Opposition candidate John Atta Mills of the National Democratic Congress (NDC) held a narrow lead in Ghana’s closely fought presidential election run-off, the country’s top private broadcaster Joy FM said on Monday.

mill-leads1The radio, citing certified returns from polling stations from 205 of the 230 national constituencies that voted on Sunday, put Mills ahead as both contenders’ camps threatened not to accept some results because of alleged “irregularities”.

Joy FM said Mills had 51.35 percent, against 48.65 percent for Nana Akufo-Addo of the ruling New Patriotic Party (NPP). But the electoral race in the world’s No. 2 cocoa grower, which will start producing oil in 2010, was still close and some of the remaining constituencies to be tallied were NPP strongholds, local election experts said.

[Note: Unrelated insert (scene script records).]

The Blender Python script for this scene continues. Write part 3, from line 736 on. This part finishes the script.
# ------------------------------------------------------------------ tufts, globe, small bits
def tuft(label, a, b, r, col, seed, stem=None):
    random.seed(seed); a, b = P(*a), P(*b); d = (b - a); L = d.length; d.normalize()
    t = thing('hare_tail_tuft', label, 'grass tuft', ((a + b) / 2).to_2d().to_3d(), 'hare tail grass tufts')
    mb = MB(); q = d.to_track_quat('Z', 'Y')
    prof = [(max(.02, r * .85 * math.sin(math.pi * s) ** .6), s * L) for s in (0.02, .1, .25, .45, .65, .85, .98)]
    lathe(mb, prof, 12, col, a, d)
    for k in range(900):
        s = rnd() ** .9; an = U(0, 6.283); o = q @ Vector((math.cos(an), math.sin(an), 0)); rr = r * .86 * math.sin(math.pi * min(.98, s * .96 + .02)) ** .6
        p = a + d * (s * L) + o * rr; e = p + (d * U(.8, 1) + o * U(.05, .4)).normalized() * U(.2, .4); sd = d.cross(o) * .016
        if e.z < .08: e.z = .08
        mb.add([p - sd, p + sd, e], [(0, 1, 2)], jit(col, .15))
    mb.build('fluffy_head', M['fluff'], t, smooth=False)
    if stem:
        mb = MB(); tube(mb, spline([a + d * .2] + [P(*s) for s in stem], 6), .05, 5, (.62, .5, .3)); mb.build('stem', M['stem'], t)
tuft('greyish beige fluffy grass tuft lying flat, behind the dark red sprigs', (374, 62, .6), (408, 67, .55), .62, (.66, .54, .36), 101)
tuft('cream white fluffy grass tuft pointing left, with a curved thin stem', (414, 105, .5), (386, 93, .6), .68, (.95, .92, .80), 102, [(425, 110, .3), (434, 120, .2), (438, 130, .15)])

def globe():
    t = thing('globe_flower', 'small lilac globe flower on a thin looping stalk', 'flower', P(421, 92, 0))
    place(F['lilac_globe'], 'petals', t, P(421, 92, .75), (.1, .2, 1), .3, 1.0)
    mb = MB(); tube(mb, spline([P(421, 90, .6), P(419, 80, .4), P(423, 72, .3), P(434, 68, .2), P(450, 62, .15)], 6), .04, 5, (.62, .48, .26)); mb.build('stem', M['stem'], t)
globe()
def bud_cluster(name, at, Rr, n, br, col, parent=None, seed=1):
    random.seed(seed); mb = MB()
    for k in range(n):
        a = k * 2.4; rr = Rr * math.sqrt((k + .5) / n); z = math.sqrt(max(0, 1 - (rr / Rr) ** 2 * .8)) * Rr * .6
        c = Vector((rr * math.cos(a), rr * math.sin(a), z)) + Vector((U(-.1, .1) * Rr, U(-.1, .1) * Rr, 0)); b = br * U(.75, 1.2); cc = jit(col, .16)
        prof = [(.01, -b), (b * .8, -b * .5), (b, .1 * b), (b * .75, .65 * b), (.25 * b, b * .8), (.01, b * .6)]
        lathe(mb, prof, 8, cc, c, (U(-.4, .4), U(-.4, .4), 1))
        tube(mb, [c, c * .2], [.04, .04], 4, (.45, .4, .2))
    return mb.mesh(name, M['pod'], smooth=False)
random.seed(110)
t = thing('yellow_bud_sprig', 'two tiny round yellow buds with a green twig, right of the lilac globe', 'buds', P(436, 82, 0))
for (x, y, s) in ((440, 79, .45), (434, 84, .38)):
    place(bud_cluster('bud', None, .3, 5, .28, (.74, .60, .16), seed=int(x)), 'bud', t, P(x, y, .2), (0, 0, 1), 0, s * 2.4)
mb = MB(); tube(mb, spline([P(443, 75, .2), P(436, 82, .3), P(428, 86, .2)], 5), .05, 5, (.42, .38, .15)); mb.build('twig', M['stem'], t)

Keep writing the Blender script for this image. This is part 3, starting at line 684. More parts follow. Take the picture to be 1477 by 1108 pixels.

Sunday’s Ghana run-off came at the end of what many see as a tough year for constitutional democracy in Africa, tarnished by flawed elections in Kenya and Zimbabwe and military coups, in Mauritania in August, and in Guinea over the last week.

Many have been hoping that Ghana, which has become a recent favourite with investors on a turbulent continent, can buck the trend by holding successful elections to replace President John Kufuor, who leaves office in January after serving two terms.

Ghana’s electoral regulations allow the media to announce certified results from constituencies as they are collated. But only the electoral commission can declare final results or the winner. The commission was expected to release provisional results indicating a trend later on Monday.